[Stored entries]
>>>

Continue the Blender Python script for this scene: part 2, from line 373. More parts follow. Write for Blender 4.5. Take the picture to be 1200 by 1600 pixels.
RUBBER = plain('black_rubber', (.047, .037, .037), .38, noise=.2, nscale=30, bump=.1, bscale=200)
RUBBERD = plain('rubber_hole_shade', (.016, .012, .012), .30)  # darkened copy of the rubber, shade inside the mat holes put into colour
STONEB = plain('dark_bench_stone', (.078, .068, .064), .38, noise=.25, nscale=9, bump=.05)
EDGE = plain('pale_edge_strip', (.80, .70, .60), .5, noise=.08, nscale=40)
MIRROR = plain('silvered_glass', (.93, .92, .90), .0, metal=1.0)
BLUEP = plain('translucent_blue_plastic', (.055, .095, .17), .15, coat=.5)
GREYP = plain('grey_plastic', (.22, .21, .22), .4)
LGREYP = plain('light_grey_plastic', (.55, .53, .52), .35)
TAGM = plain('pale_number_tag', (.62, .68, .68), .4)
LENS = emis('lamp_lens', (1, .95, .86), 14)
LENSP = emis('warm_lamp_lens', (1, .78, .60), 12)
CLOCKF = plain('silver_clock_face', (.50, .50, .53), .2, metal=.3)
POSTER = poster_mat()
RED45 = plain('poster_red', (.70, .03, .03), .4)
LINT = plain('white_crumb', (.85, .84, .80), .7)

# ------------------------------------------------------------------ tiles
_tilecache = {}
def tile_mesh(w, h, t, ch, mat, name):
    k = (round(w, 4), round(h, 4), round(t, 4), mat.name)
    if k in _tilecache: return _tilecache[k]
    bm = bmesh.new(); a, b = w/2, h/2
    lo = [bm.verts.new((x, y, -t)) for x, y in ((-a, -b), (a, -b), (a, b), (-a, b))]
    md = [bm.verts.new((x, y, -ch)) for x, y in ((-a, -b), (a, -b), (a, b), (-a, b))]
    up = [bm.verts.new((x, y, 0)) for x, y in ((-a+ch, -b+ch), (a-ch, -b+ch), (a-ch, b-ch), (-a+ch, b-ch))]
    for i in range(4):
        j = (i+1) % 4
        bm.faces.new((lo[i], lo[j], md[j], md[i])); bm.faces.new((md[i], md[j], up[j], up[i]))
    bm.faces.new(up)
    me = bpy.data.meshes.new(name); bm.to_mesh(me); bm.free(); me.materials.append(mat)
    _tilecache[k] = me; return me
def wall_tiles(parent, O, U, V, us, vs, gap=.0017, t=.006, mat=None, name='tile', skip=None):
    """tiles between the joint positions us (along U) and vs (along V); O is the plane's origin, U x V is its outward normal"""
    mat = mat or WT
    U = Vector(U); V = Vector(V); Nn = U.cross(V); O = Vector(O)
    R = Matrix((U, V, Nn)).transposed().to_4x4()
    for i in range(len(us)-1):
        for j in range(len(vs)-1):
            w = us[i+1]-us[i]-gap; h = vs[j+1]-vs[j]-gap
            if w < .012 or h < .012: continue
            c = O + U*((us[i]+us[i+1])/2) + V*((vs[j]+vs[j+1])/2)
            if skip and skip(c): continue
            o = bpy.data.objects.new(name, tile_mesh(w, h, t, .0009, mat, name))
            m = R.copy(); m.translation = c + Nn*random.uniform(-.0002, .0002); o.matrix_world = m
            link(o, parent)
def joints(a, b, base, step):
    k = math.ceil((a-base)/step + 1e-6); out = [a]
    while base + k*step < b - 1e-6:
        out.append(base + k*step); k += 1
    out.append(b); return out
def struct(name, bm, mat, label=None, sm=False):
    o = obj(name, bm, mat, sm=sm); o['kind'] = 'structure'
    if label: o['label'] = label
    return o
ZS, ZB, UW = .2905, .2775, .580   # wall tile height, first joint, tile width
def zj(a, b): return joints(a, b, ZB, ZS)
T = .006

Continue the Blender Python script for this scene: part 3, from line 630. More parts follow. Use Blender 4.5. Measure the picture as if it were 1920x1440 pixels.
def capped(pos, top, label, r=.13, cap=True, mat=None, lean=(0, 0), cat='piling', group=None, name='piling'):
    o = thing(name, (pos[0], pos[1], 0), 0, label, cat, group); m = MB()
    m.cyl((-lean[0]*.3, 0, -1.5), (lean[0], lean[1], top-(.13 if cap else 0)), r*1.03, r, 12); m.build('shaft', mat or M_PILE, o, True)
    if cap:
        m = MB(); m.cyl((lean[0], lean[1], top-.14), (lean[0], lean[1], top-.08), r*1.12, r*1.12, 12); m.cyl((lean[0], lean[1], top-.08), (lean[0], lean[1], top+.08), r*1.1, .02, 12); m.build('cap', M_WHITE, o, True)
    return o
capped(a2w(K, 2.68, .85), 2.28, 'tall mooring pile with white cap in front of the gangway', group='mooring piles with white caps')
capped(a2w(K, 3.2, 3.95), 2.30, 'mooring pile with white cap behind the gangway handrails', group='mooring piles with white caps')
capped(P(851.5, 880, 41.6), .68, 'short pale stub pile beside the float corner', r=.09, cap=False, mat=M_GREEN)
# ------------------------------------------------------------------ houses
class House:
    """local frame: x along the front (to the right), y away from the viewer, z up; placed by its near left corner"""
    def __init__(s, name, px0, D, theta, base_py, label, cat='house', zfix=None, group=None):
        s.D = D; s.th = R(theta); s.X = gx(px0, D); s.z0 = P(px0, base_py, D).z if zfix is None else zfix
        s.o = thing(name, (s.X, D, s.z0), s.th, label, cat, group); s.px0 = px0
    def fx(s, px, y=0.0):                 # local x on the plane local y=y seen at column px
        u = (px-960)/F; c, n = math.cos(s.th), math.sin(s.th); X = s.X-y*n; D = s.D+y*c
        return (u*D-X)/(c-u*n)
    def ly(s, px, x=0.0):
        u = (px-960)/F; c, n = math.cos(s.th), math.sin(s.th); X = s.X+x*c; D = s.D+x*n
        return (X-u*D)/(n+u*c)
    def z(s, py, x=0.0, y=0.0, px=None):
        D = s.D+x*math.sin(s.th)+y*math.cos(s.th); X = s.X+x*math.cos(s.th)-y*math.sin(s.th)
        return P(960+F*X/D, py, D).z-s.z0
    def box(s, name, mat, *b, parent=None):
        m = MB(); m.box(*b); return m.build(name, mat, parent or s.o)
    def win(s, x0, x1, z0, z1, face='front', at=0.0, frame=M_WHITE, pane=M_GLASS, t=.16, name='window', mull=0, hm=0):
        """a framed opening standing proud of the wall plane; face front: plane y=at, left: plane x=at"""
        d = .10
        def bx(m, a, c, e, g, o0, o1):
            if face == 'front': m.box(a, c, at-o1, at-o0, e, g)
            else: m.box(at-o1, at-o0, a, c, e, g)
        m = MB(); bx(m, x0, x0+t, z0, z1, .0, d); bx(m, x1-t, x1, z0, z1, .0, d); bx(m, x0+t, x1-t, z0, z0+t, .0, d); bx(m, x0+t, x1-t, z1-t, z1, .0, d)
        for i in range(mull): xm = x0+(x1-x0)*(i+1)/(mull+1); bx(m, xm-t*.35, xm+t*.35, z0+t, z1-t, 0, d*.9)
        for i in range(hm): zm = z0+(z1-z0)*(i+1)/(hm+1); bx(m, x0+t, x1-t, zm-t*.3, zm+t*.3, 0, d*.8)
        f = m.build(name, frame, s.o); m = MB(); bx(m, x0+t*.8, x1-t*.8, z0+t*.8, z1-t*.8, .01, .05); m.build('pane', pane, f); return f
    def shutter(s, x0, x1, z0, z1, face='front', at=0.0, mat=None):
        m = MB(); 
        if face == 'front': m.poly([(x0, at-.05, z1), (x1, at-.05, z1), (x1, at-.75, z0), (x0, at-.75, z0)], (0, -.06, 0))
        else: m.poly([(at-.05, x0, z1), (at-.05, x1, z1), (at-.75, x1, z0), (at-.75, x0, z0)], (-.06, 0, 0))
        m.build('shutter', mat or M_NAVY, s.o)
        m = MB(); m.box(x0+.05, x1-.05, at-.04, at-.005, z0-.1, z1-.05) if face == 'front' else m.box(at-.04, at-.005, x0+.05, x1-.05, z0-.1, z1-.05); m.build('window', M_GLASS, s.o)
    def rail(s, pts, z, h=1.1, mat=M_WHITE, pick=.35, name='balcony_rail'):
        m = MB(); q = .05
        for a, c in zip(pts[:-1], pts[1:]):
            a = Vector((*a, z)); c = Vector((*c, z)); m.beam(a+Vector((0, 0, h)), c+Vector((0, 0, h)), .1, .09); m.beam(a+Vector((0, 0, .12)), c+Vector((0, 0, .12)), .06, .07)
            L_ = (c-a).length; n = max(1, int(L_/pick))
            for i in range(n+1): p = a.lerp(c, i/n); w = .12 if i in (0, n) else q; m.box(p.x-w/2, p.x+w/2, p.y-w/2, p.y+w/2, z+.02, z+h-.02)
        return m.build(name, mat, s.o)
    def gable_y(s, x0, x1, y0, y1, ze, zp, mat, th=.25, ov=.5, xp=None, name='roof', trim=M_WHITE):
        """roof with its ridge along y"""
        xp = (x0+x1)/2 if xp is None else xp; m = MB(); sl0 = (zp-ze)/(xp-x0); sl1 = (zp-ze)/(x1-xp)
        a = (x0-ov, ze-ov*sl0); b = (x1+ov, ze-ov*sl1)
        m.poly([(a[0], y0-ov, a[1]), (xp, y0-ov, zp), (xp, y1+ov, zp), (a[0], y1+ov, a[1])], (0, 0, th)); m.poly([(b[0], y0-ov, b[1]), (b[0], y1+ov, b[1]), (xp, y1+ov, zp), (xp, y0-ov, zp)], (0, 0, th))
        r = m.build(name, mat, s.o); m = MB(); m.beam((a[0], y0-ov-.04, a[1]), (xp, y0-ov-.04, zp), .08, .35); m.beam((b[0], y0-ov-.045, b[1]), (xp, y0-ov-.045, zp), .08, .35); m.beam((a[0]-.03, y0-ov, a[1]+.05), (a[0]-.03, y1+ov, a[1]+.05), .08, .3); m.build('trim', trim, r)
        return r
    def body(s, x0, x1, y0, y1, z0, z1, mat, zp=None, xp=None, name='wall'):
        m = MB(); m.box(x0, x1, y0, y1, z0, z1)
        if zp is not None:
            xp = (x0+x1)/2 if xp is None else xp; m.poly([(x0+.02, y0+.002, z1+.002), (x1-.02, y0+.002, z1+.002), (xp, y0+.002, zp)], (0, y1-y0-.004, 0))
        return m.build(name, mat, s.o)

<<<

• [Prompt]
Display every line of the listing that contains the string "follow".

• [Full solution]
Continue the Blender Python script for this scene: part 2, from line 373. More parts follow. Write for Blender 4.5. Take the picture to be 1200 by 1600 pixels.
Continue the Blender Python script for this scene: part 3, from line 630. More parts follow. Use Blender 4.5. Measure the picture as if it were 1920x1440 pixels.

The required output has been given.